Japanese Exploitation of Northern Chinese Oil deposits/ reserves during WWII

by therealsomebruh

I'm a first time poster on this sub and don't know if this question has been answered, but after a bit of light research I saw that most of China's oil deposits lie predominantly in Northern China. And from my predominantly western education of Japan's conflict with the United States it was mostly over the the US's embargo of oil to Japan. So if Japan held control over Manchuria, (which was then know as Manchukuo) which in turn held great reserves oil, why didn't Japan drill and refine the reserves they had available? What stopped them? Did they not know they had that oil available to them or was it that they didn't have the drilling or refining technology to take advantage of said reserves? Any answers would be helpful. Thanks.

hellcatfighter

I thought this would be an easy question to answer - the major Daqing oil fields in Heilongjiang (a region in Manchuria) were only discovered in 1959 under Communist rule. However, this is AskHistorians, and a one sentence answer won’t suffice. So I did a bit more digging.

To my surprise, I discovered there was indeed a fledgling oil industry in Manchuria during the 1930s and 1940s. Both crude oil and oil shale could be found in Manchuria, attracting interest and investment from foreign oil companies. These Soviet, American and British companies were expelled in late 1934 when an oil monopoly was proclaimed in Manchuria. The oil trade became exclusively Japanese, with Japanese-controlled companies such as the South Manchurian Railway and the Manchuria Petroleum Company expanding their oil operations in the region.

So why didn’t, or couldn’t, Japan exploit the rich oil resources in Manchuria during the 1930s and 1940s? The first reason was that the major oil field near Fushun, and two other smaller fields in the region, were only discovered in 1940. Oil drilling requires vast investment in infrastructure and equipment - oil is just a black, sticky liquid hidden underground until you have the tools and training needed to extract and refine it. It is also a time-consuming process, with crews often needing two years to reach full optimisation of oil extraction. The production of crude oil never reached its full potential before Japanese surrender in 1945.

While crude oil production was still in its infancy in Manchuria, shale oil production was relatively advanced. Oil shale deposits had been found before the 1930s all across Manchuria and the necessary equipment and infrastructure was already in place, with a pilot plant being built in 1924. However, the production of shale oil is much more labour-intensive than the production of crude oil. As a result, production costs are higher - in the modern day, shale oil often costs more than 60 US dollars per barrel as compared to the 30-40 US dollars per barrel of crude oil. An additional consideration was that shale oil had to be converted to crude oil for military and civilian use.
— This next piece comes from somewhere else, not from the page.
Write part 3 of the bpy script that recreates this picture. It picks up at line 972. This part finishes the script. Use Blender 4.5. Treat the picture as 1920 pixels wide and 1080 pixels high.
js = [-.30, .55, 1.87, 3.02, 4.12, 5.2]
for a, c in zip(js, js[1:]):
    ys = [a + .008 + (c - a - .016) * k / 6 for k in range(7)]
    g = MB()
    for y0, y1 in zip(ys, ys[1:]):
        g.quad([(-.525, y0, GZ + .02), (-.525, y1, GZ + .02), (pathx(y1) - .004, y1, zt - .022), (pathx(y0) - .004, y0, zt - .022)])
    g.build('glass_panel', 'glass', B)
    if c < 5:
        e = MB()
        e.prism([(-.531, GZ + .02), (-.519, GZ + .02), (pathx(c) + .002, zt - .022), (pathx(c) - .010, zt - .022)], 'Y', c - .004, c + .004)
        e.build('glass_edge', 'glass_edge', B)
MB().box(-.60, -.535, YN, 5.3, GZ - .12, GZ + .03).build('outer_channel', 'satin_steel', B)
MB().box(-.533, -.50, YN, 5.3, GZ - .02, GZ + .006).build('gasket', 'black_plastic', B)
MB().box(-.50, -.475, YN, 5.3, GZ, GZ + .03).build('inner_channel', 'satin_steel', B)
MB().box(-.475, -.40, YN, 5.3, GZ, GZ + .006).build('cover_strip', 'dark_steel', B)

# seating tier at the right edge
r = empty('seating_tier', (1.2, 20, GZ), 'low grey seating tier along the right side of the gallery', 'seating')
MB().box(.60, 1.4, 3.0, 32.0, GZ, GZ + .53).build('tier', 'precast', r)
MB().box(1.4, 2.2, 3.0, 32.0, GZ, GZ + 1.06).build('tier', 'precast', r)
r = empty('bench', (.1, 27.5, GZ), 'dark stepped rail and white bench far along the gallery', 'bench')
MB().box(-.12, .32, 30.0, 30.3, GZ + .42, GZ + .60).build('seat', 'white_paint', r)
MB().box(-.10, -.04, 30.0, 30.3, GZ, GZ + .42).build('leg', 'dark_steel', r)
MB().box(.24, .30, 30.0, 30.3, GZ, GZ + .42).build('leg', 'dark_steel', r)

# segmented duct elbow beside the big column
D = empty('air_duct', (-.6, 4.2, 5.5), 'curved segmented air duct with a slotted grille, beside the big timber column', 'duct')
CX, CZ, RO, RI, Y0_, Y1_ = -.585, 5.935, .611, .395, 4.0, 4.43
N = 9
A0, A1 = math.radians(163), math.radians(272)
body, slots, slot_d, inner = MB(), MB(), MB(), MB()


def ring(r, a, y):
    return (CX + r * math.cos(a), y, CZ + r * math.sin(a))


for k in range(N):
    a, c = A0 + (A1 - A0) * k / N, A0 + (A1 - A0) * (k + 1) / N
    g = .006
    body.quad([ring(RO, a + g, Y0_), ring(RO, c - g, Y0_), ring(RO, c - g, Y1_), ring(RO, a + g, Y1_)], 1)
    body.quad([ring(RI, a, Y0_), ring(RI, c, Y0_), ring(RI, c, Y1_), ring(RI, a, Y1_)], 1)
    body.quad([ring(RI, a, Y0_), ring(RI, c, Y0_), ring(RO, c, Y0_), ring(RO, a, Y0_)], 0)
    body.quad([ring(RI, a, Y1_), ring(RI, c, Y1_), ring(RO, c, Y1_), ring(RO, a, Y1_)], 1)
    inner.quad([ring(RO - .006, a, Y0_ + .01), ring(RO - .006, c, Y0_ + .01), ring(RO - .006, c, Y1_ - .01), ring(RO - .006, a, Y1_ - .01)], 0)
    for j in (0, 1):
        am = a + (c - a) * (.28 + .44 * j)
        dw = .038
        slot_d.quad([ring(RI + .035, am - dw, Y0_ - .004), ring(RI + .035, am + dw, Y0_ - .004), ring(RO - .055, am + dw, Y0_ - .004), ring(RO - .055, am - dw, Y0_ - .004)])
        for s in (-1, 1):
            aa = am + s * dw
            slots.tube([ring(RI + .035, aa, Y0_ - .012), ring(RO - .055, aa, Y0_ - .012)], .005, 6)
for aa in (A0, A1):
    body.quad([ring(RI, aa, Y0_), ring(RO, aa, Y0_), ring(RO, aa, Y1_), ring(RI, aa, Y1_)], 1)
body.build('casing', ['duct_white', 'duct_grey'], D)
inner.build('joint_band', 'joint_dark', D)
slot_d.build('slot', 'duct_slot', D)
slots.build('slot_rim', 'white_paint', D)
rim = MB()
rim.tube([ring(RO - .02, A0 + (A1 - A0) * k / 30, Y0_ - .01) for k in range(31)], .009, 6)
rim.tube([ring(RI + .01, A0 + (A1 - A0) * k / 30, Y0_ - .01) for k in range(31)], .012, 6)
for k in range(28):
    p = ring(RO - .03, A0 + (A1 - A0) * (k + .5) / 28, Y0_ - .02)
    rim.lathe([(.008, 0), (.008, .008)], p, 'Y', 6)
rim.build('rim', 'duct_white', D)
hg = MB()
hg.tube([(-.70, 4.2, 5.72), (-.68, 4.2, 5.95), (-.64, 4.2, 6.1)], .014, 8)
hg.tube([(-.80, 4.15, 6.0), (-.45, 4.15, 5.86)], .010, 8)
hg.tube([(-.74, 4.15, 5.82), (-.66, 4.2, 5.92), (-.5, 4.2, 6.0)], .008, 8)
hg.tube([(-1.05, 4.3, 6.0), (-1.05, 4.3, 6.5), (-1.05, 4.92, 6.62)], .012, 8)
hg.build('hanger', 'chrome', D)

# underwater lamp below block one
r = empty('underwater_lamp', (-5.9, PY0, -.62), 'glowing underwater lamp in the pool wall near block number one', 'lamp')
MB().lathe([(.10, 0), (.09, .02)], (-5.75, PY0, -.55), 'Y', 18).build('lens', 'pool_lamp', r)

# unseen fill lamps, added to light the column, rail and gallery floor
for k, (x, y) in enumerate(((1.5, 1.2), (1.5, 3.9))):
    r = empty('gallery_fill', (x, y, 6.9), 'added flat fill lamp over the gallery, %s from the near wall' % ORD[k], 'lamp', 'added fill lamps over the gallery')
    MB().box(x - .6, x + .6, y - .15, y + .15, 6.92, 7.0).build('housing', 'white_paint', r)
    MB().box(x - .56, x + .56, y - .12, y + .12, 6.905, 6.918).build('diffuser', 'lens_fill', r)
While shale oil production was much more mature in Manchuria, it was, by nature, less optimal from an economic and military standpoint.

The final and most fundamental reason was that oil production in Manchuria and other parts of the Japanese empire was simply far outpaced by Japanese wartime oil consumption. Calculating both crude and shale oil production, foreign observers estimated that by 1945 Manchuria could produce around ten million barrels of crude oil. This was certainly not enough to cover the fifty-five million barrels of oil needed by the Japanese industrial-military complex to sustain its warmaking capability. The Japanese Empire’s Inner Zone, consisting of Manchuria, Korea, Taiwan, North China and Japan proper, could only produce one sixth of the oil needed. The remaining five-sixths had to be supplied from substitute fuels, synthetic oil and the increasingly precarious naval shipping lanes to the oil fields of the East Indies. Oil resources in Manchuria were simply not enough to satisfy the appetite of the Japanese war machine.

Sources:

Stewart, John R. "Foreign Investments in Manchuria." Far Eastern Survey 4, no. 11 (1935): 81-85.

Kinzley, Judd C. Natural resources and the new frontier: constructing modern China's borderlands. University of Chicago Press, 2018.

Seow, Victor Kian Giap. "Carbon Technocracy: East Asian Energy Regimes and the Industrial Modern, 1900-1957." PhD diss., 2014.

Grajdanzev, Andrew J. "Manchuria: an industrial survey." Pacific Affairs 18, no. 4 (1945): 321-339.

Erselçuk, Muzaffer. "Japan's Oil Resources." Economic Geography 22, no. 1 (1946): 14-23.